A. 西野:飲食店は数店経営してきましたが、事業承継の形で受け継ぐのは初めてです。前のオーナーと関わりながら物件を譲り受けて、同じ飲食店として進めていく方法は多岐にわたります。ですから、さまざまな方法を提示してくださったり、わからないことをわかりやすく説明してくださったりしたのがありがたかったです。助言の際も、さりげなくポイントとなるキーワードを投げかけて、自分で考えて答えを出せるように導いていただきました。自分でも調べたり他の人にも聞いたりすることで、さらに知識も増えていきました。今まで考えていなかったところまで考え方の幅を広げて、選択肢を増やしてもらえる感じが良かったです。

オープン後も、大和郡山市商工会が引き続き支援をしてくださっています。補助金申請や経理の相談、ホームページ作成など、さまざまな面で助けていただいて、おかげさまで、広報や看板なども含め、いろいろと整ってきています。余裕が出てきたらテラス席も作りたいので、まだまだご相談し続けると思います。

 

【最後に】手から手へ~握手で感じ取った信頼~

Ninoの森がオープンした後も、ふたりの交流は続いています。ある日、西野さんが横倉さん宅を訪れた帰り際、ふたりはどちらからともなく差し出した手を握り、ぎゅーっと深い握手を交わしました。それは単なる挨拶ではなく、想いを伝え、受けとめる握手だったといいます。「じんわりと相手の力と気持ちが入ってくるような握手で、言葉にせずとも『頼むぞ』と言われたのがわかり、僕も『わかりました』という気持ちで握り返しました」(西野さん)。
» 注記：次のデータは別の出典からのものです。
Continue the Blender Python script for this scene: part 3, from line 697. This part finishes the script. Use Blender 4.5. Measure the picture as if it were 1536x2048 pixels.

それは、継承がきっちりなされたことをお互いが悟れる、すべてが伝わるような握手でした。

西野さんはインバウンド客を相手にする際も最初に握手をします。それは外界から「Ninoの森」の世界へ引き込む場づくりの一環のようなもの。でも、横倉さんとの握手で思い出したのは、イタリアを去る際に常連さんと交わしたイタリア流の握手だったといいます。いろいろな方にお世話になりながら過ごしたイタリアでの1年半。最後に「日本に帰る」というと、いつも来てくれていた人が「イタリア人は握手を大切にする。お互いに気持ちを込めるような握手をするのがイタリア流なんだよ」と教えてくれました。日本にはない、イタリアでの、言葉を介さない気持ちの渡し方と受け取り方。それが握手にありました。その経験がフラッシュバックのように蘇る、横倉さんとの握手だったのです。他の人には入り込めない領域。親子でもない。もともとの従業員でもない。けれど、こんな継承もあるのです。

 

事業はひとつの生命体のようなもの。終わらせるも受け継ぐも、そこに集う人々のエネルギーで決まります。一旦は枯れたように見えても、出会いによってまた芽吹き返し、木々の茂る大きな森になることも。大和郡山市事業承継地域ネットワークは引き続き、良き出会いと承継のサポートを続けていきます。